Прежде чем взять меня с собой посмотреть на полеты, он показал мне, в своей мастерской в Берлине, аэроплан с двигателем, площадь крыла которого составляла двадцать пять квадратных ярдов. Аэроплан был почти закончен. На следующее воскресение мы отправились на поезде в Нейштадт, на несколько сот миль севернее Берлина, и оттуда в Ринов — в телеге крестьянина.

Над полями летали аисты, часто садясь близко от дороги, и Лилиенталь с жаром объяснял, как они приземляются, вытягивая вперед свои длинные ноги в момент перед посадкой на землю. Это движение поднимало вверх передний край крыла и останавливало продвижение вперед. Он научился имитировать их технику после многих аварий, включая сюда разбитые локти и переломы костей.

Его машина была «карманным воздушным кораблем» и хранилась на небольшой тележке в сарае крестьянина. Мы поехали к горам, и с помощью крестьянина «планер», как мы теперь стали его называть, был собран, как коробчатый змей. Это был биплан с крыльями выгнутого профиля, который, как он открыл, далеко превосходил своей подъемной силой плоские поверхности.

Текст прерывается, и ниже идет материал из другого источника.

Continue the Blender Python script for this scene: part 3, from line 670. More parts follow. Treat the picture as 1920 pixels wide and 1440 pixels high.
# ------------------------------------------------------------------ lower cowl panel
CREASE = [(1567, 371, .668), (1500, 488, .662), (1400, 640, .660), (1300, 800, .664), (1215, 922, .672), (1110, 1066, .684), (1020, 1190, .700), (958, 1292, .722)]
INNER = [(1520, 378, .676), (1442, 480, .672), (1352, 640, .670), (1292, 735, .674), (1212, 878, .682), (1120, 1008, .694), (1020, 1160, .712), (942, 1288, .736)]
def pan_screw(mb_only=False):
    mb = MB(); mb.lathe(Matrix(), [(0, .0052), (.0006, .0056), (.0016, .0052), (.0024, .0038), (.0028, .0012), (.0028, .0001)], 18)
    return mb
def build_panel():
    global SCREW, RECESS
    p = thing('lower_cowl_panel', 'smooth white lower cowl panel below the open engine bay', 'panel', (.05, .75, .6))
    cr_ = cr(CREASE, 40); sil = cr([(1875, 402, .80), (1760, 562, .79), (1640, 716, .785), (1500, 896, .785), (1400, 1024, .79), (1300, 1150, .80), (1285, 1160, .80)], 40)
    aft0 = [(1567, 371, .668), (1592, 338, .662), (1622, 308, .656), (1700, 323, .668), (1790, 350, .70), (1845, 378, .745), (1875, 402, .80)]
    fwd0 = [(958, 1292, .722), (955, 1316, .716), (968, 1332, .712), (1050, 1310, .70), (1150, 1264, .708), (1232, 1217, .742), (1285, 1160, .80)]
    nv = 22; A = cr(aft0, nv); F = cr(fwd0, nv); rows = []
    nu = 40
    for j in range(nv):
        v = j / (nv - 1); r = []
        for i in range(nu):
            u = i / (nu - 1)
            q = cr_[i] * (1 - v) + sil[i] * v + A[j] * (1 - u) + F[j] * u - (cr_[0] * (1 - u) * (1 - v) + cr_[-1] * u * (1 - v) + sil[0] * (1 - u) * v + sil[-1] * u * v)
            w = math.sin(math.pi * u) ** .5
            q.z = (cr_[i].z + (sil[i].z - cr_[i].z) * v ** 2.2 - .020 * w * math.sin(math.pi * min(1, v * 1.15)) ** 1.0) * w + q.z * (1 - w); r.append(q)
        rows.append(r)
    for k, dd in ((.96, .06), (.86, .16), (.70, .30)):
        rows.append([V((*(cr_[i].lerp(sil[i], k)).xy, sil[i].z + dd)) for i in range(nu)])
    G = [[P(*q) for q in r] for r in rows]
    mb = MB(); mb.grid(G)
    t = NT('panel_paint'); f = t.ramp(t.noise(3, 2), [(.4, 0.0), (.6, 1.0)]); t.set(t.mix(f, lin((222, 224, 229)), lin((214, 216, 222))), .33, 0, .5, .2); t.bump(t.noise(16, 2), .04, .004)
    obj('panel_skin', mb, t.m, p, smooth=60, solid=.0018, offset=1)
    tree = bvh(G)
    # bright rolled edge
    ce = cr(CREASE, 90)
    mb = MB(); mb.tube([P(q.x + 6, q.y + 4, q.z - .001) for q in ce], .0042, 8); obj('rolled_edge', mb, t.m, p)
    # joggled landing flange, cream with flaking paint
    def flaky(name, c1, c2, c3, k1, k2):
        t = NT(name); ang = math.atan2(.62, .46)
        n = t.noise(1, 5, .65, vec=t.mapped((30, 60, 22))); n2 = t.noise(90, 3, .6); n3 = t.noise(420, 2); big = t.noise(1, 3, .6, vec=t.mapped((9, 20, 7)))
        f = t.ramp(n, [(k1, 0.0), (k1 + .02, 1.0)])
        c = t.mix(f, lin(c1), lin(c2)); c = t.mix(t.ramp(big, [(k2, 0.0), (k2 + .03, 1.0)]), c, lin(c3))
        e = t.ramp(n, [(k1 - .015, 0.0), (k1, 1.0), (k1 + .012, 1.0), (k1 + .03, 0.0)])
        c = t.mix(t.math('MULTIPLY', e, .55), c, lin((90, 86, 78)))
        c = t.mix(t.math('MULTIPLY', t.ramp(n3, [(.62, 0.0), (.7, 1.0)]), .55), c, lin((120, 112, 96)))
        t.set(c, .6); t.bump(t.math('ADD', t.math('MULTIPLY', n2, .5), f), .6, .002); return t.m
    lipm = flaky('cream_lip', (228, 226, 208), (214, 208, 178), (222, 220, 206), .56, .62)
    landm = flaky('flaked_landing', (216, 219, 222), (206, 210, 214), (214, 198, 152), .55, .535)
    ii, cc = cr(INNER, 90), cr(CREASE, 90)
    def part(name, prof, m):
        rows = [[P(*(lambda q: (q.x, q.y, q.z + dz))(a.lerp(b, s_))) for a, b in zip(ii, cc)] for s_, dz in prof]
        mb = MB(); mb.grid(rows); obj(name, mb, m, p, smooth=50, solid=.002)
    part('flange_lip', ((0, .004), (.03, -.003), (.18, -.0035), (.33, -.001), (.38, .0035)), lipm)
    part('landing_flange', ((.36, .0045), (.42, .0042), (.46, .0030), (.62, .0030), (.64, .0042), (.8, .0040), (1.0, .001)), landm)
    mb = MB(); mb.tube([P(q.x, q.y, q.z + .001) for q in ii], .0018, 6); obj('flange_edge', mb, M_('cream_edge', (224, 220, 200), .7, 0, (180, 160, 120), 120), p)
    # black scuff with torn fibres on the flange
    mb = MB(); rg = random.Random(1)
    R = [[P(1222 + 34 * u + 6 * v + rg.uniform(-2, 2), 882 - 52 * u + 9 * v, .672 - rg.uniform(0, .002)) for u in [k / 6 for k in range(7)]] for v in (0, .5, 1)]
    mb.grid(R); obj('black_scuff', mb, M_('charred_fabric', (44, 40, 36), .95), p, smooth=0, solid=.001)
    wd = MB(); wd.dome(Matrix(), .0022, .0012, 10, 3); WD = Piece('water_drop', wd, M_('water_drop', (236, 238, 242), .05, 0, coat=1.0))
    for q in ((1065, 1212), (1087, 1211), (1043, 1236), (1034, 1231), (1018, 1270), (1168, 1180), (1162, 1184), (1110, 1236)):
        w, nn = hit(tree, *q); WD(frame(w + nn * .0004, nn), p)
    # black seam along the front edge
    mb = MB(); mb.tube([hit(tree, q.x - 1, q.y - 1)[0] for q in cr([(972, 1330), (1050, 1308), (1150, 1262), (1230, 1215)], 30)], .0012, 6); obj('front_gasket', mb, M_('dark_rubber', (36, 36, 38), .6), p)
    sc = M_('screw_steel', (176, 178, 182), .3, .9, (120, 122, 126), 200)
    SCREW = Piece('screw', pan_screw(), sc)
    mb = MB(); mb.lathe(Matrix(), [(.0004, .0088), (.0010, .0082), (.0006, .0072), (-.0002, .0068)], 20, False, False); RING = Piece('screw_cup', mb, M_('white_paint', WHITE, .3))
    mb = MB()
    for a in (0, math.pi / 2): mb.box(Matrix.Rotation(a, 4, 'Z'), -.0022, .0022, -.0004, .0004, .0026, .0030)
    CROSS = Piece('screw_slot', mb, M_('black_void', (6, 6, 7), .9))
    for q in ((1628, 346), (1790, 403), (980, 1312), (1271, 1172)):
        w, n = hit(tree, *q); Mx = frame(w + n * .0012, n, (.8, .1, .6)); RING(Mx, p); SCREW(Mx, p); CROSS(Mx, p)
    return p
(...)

Нижняя плоскость была двадцати футов длиной от конца до конца, а верхняя, укрепленная на двух толстых бамбуковых палках, была жестко притянута к нижней туго натянутыми проволочными тросиками. Машина была так хорошо слажена, что невозможно было найти хотя бы один свободно висящий конец и вся машина гудела, как барабан, если постучать по полотну рукой. Мы перенесли аппарат на вершину холма, и Лилиенталь. занял свое место в раме, подняв крылья с земли. Он был одет в фланелевую куртку и короткие штаны, коленки которых были простеганы, чтобы уменьшить удар в случае слишком быстрого спуска, ибо он научился сразу же после касания земли ногами падать на колени, этим разделяя столкновение с землей на два этапа и предохраняя машину от повреждений. Я занял место значительно ниже его, у своей камеры, и с нетерпением ждал старта. Он стал лицом к ветру и стоял, как атлет, ждущий стартового выстрела. Ветер чуть посвежел; он сделал три быстрых шага вперед и сразу же оторвался от земли, скользя по воздуху почти горизонтально от вершины. Он пролетел над моей головой со страшной скоростью, на высоте около пятидесяти футов; ветер играл дикую мелодию на натянутых расчалках машины. Он был уже далеко, прежде чем я успел направить на него свою камеру. Вдруг он наклонился налево, наклонно к ветру, и затем случилось то, что могло быть предшественником несчастья, произошедшего в следующее воскресенье. Все развернулось так быстро, и я был так взволнован, что не разобрал точно, что именно произошло, но аппарат скользнул в сторону, будто бы внезапным порывом ветра подняло правое крыло. Одно мгновение я видел планер сверху, но затем мощным движением ног он выровнял машину и заскользил дальше, через поле у подножия холма, зацепляясь и отталкиваясь от стогов сена на ходу. Когда до земли остался один фут, он выбросил ноги вперед, и, несмотря на большую скорость, машина внезапно остановилась, причем передняя кромка крыла поднялась, ветер пошел под плоскости, и он легко коснулся земли.